645 — Datamonitor predicts strong growth in voice enabled services market until 2004

May 22, 2003 | Conteúdos Em Ingles

The CAGR for speech recognition solutions from 2000 till 2004 will have been of 21 per cent, while services, applications, enabling software and platforms will represent near €1300 million of revenues by the end of next year. These are some of the conclusions presented by Benjamin Farmer, managing analyst, Datamonitor, at IIR’s Voice Enabled Services event that took place earlier this week in Lisbon. Still according to Datamonitor, speech recognition is the technology most likely to be outsourced in the short-term.

In terms of standards, Datamonitor concludes that despite voice over web protocols being still proprietary, they will migrate to Voice XML. Nevertheless, Benjamin Farmer presented other alternative scenarios:

1 – VoiceXML quickly takes hold of the industry, being SALT only used for specific applications;

2 – No standard will dominate the industry, and applications will be built in proprietary environments, making use of features of SALT and Voice XML as appropriate;

3 – SALT becomes the language of choice as voice business increasingly converges with e-business and m-business or

4 – A VoiceXML-based, multimodal standard out-competes SALT as voice business increasingly converges with e-business and m-business.

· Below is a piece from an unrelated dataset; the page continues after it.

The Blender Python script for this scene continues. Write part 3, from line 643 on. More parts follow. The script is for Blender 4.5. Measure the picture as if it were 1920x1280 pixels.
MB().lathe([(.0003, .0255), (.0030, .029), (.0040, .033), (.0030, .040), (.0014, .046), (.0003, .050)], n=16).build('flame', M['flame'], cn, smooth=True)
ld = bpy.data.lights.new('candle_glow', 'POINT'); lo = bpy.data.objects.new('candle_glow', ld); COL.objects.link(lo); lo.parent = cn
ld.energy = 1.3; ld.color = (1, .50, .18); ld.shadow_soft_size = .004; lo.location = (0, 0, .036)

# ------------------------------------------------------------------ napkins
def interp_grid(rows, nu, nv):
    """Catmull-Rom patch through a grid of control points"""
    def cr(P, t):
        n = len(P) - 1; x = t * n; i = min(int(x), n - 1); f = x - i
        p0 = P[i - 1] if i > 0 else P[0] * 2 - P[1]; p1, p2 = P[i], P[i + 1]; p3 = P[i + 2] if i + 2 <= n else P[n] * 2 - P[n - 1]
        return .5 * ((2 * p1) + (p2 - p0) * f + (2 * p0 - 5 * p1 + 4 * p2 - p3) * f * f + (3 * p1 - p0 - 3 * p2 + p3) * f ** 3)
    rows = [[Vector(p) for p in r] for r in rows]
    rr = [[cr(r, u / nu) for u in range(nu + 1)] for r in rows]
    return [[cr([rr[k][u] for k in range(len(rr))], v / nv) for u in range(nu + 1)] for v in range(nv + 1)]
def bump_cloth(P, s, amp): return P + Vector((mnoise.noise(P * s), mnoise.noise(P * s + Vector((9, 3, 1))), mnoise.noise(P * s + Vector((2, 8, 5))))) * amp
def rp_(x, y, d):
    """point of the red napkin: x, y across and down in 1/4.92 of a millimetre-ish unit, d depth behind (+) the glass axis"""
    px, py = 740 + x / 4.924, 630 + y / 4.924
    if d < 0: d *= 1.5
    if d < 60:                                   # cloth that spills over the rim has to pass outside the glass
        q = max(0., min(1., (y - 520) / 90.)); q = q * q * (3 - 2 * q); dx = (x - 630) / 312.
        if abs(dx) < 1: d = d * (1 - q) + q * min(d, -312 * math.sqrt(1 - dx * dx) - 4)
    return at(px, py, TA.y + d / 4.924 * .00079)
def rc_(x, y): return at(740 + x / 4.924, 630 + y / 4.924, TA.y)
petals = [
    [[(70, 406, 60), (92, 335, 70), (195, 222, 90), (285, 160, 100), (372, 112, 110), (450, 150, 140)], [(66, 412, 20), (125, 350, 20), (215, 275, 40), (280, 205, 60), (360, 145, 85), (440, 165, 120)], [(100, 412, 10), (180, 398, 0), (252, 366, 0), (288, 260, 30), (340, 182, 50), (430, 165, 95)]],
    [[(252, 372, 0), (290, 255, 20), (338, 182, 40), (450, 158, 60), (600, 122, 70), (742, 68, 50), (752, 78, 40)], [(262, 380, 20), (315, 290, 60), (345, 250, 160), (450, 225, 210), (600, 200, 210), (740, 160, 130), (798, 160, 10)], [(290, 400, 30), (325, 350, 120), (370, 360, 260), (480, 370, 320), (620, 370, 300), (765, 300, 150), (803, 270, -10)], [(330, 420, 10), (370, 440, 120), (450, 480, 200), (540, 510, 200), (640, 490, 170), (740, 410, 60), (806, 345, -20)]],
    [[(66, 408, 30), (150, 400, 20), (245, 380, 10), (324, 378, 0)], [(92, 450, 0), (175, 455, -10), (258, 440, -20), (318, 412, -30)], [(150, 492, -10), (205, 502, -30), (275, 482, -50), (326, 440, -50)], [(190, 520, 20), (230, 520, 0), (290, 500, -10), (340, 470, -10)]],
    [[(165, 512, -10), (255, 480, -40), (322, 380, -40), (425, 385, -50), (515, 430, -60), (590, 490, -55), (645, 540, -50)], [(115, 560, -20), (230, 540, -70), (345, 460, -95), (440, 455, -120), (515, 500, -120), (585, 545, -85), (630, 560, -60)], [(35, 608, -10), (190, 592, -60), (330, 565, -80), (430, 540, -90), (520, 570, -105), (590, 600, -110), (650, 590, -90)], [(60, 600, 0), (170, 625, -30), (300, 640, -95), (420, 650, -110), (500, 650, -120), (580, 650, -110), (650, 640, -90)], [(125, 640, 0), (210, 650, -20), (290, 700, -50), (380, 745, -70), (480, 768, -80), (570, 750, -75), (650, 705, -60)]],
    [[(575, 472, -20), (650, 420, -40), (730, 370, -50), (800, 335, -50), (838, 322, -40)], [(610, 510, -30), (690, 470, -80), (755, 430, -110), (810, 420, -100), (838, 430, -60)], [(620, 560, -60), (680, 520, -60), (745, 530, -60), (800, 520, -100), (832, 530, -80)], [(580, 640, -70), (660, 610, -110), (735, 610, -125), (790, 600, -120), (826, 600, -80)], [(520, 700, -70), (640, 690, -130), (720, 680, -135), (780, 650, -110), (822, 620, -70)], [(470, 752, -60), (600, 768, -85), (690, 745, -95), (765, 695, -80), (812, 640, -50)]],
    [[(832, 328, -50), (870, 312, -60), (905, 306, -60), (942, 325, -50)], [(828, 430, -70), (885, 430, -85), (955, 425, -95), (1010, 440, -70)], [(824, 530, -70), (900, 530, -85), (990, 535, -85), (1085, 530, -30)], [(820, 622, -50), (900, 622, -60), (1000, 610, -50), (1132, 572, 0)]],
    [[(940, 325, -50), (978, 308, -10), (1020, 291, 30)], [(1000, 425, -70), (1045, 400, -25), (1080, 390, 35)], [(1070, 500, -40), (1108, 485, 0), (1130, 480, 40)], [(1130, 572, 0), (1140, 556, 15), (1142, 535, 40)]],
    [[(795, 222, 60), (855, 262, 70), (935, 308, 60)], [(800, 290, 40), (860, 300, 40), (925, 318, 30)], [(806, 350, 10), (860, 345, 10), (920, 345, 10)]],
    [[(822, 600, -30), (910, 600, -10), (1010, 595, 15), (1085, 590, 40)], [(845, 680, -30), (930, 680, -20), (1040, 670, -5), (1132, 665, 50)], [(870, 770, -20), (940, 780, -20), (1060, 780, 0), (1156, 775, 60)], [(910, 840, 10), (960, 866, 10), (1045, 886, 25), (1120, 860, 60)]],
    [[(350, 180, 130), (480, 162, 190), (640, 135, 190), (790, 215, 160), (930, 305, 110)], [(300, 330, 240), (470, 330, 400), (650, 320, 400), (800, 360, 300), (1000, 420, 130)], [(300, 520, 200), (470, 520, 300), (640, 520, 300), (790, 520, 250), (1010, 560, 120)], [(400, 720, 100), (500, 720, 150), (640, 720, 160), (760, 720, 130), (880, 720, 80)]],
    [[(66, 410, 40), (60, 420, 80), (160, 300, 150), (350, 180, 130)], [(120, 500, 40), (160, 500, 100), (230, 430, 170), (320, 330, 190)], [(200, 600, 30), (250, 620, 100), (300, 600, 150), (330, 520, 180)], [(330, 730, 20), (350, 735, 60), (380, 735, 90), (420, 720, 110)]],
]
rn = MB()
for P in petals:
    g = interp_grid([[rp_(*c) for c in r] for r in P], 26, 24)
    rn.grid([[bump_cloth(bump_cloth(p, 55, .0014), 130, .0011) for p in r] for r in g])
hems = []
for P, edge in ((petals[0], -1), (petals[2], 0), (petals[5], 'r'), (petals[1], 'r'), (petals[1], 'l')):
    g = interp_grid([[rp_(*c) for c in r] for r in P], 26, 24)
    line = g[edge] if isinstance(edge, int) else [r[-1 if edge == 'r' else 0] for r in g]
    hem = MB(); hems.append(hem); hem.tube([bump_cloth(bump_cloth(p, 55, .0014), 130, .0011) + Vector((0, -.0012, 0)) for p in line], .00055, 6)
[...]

Farmer also stated that the ASP model has not yet revolutionised the IVR market despite constant threats. “However, enterprises are interested in ways of outsourcing their IVR/voice applications and this one of the most common questions that we are asked.

“The benefits of outsourcing IVR/voice applications are having operation expenditures rather capital ones, a faster deployment, reduced maintenance, voice expertise in human factors, VUI design and integration. But outsourcing also implies drawbacks like lack of control and the fact that renting can be more expensive in the long term. So it depends on the individual needs of customers and there is no right or wrong answer,” Mr Farmer added.

From Datamonitor ’s perspective, the number of outsourcing / price variables, the education of the market and the level of experience / expertise are specific inhibitors for hosting voice enabled services, while access to the latest technologies, risk mitigation, handling overflow at seasonal call volumes and faster deployments are its main drivers.

Farmer also predicts that telco service providers will become increasingly involved in hosting voice business technologies, the market for outsourced voice business will grow faster than the voice business market as a whole, “if voice business outsourcers successfully highlight more than just the decreased up-front cost advantage of an outsourced solution”, and that the number of mergers, acquisitions, restructuring and failures among independent voice business service providers will increase.